Citigroup Inc., a Delaware corporation (the "Corporation") does hereby certify that:
FIRST: Section I of Article FOURTH of the Restated Certificate of Incorporation of the Corporation is hereby amended to read in its entirety as follows:
I. Notwithstanding any other provision of this Certificate of Incorporation, the affirmative vote of the holders of at least a majority of the voting power of the outstanding shares entitled to vote thereon shall be required to amend, alter, change or repeal, or adopt any provision as part of this Certificate of Incorporation inconsistent with the purpose and intent of, Sections B through I of this Article FOURTH.
SECOND: Section A of Article EIGHTH of the Restated Certificate of Incorporation of the Corporation is hereby amended to read in its entirety as follows:
A. In addition to any affirmative vote required by law or this Certificate of Incorporation or the By-Laws of the Corporation, and except as otherwise expressly provided in Section B of this Article EIGHTH, a Business Combination (as hereinafter defined) shall require the affirmative vote of not less than a majority of the votes cast affirmatively and negatively by the holders of Voting Stock (as hereinafter defined), voting together as a single class. Such affirmative vote shall be required notwithstanding the fact that no vote may be required, or that a lesser percentage or separate class vote may be specified, by law or in any agreement with any national securities exchange or otherwise.

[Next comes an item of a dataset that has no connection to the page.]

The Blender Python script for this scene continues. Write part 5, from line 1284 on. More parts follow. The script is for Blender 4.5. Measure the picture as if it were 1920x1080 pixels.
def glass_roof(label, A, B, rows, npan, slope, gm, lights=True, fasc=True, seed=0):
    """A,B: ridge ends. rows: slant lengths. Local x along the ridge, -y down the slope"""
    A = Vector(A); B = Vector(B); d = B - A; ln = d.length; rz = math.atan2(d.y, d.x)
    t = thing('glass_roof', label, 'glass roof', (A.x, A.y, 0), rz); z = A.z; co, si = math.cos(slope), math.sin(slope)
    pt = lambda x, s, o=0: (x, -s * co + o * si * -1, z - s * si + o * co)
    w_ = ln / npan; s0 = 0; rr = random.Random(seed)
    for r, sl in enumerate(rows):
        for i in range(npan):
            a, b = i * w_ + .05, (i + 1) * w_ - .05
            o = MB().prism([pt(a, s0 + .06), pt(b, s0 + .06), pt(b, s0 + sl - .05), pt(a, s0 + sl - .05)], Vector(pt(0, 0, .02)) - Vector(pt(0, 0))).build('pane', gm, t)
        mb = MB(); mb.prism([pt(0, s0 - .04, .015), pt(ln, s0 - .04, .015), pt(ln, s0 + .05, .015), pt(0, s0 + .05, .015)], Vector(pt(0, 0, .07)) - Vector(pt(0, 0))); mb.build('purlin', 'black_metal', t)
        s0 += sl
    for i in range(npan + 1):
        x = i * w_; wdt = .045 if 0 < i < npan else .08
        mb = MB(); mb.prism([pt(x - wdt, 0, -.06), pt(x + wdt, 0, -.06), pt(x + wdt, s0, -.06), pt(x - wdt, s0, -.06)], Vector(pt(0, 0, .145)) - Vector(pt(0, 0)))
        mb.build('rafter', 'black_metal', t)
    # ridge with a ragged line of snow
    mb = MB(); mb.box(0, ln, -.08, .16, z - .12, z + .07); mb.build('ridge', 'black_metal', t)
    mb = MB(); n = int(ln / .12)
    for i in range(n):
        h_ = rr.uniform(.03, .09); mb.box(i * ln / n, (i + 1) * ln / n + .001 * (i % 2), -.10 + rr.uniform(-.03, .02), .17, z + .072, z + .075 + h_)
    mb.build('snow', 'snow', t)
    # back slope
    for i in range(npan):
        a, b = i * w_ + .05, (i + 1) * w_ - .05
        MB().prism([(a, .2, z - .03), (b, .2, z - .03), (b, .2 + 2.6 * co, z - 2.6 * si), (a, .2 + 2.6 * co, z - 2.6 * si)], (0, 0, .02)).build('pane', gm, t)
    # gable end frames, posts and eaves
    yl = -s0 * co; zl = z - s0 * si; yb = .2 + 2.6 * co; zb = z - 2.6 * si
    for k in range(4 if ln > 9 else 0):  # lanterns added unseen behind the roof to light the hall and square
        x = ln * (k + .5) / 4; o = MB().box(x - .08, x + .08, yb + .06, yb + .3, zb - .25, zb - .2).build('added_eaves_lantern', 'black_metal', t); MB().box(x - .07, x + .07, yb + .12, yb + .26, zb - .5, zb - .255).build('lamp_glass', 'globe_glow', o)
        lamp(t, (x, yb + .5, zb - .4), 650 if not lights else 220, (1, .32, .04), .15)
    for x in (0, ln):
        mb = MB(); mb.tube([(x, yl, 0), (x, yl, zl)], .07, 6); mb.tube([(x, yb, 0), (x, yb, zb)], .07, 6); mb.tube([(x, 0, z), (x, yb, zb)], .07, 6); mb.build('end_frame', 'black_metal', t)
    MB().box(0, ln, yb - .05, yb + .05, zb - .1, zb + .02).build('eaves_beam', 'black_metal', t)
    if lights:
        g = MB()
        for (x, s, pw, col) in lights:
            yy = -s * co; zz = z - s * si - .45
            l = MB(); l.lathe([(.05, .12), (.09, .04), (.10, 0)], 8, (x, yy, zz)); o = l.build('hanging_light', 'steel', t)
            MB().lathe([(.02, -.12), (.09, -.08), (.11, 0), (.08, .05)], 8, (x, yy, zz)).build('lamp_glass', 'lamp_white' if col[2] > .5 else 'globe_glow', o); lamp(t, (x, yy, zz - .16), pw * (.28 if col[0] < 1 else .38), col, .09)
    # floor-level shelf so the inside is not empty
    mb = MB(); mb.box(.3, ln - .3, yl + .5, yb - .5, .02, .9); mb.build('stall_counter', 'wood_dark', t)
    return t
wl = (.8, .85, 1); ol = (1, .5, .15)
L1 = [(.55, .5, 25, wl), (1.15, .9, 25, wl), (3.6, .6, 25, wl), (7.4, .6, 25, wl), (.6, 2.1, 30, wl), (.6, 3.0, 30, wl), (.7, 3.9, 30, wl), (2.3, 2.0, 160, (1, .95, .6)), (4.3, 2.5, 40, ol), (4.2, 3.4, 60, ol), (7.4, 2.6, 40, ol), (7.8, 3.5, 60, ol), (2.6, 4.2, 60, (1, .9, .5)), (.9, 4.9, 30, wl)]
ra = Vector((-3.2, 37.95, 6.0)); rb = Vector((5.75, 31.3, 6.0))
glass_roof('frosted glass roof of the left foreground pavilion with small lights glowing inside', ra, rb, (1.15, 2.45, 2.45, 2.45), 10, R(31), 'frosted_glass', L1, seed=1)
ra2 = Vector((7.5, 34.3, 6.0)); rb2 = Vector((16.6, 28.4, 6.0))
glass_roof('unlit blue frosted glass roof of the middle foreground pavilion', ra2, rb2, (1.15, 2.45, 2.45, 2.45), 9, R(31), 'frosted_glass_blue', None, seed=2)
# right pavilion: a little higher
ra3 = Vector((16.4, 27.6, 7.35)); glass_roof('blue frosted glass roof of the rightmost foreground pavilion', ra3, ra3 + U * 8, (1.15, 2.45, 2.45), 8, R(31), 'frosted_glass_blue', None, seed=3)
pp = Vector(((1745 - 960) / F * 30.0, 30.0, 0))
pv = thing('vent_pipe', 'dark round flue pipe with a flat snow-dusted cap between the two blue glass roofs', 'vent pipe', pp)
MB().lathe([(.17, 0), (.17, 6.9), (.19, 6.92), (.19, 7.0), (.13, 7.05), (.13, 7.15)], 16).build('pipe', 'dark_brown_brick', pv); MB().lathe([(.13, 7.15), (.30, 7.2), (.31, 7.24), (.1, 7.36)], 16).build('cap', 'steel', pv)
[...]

THIRD: Section G of Article EIGHTH of the Restated Certificate of Incorporation of the Corporation is hereby amended to read in its entirety as follows:
G. Notwithstanding any other provisions of this Certificate of Incorporation or the By-Laws of the Corporation (and notwithstanding the fact that a lesser percentage or separate class vote may be specified by law, this Certificate of Incorporation or the By-Laws of the Corporation), the affirmative vote of the holders of not less than a majority of the voting power of the outstanding shares entitled to vote thereon, voting together as a single class, shall be required to amend, alter, change or repeal, or adopt any provision as part of this Certificate of Incorporation inconsistent with the purpose and intent of, this Article EIGHTH.
FOURTH: Article NINTH of the Restated Certificate of Incorporation of the Corporation is hereby amended to read in its entirety as follows:
NINTH: In furtherance and not in limitation of the powers conferred upon it by the laws of the State of Delaware, the Board of Directors shall have the power to adopt, amend, alter or repeal the Corporation's By-Laws. The affirmative vote of at least sixty-six and two-thirds percent (662/3%) of the entire Board of Directors shall be required to adopt, amend, alter or repeal the Corporation's By-Laws. Notwithstanding any other provisions of this Certificate of Incorporation or the By-Laws of the Corporation (and notwithstanding the fact that a lesser percentage or separate class vote may be specified by law, this Certificate of Incorporation or the By-Laws of the Corporation), the affirmative vote of the holders of not less than a majority of the voting power of the outstanding shares entitled to vote thereon shall be required to adopt, amend, alter or repeal, or adopt any provision as part of this Certificate of Incorporation inconsistent with the purpose and intent of, this Article NINTH.
FIFTH: The foregoing amendments to the Restated Certificate of Incorporation of the Corporation were duly adopted in accordance with the provisions of Section 242 of the Delaware General Corporation Law.
IN WITNESS WHEREOF, the Corporation has caused this Certificate of Amendment to be signed by its duly authorized officer, this 18th day of April, 2006.
CITIGROUP INC. | |||
By: | /s/ MICHAEL S. HELFER Michael S. Helfer Corporate Secretary |
CERTIFICATE OF AMENDMENT OF RESTATED CERTIFICATE OF INCORPORATION OF CITIGROUP INC.